Loosen Up (Down the Line, Stran Smith)

Currently, I’m traveling with my two nephews, Tuff and Stetson, and the other day we started talking about relaxing and how important it is to your performance.  In golf, they say the perfect grip is supposed to be like putting a bird in your hand and holding him tight enough that he can’t get away, but not so tight that you kill him.

I was roping the dummy before the National Finals, with that thought in mind, and started concentrating on using a light grip on my rope. Mentally, you can try to relax and even convince yourself that you are – but, you can never fake your horse out. If you can learn to be relaxed and loose with your rope and then fine-tune it with your fingers, that has a way of transferring it through your body to your legs, which is exactly what your horse reads. Being nervous and tight, even subconsciously, causes your horse to be nervous, anticipate and makes it hard for him to stand still.
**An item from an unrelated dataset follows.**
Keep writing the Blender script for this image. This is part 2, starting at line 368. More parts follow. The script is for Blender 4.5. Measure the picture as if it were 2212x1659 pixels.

Being in control and focused is the key to performing at your peak. When you get nervous your heart beats faster, you don’t breathe as well and you won’t perform as well. I don’t know anyone who gets nervous when they practice. Controlling your nerves is essential to peak performance. Most people don’t realize that it starts with your rope and your grip is your connection to your rope. Which, in turn, makes your contact with your rope, or your hand, the most important part of your roping.

I look back on my best NFR, to the 5th round, when the barrier caught my rope. Because I had a fairly loose grip on it, the barrier only succeeded in pulling the spoke from my hand – enabling me to grab it back and in one swing be back in position to rope. If I’d had a tight grip on my rope, it’s likely that I would have lost my rope entirely and possibly pulled my shoulder out of socket.

When you grip down on the rope in your hand, you’re squeezing the rope rather than loosening up. Try to relax your hand and feel the rope with your fingertips. Instead of choking your rope, you should lightly manipulate it. How tight you hold your rope is how tight your horse perceives you to be and he will react accordingly.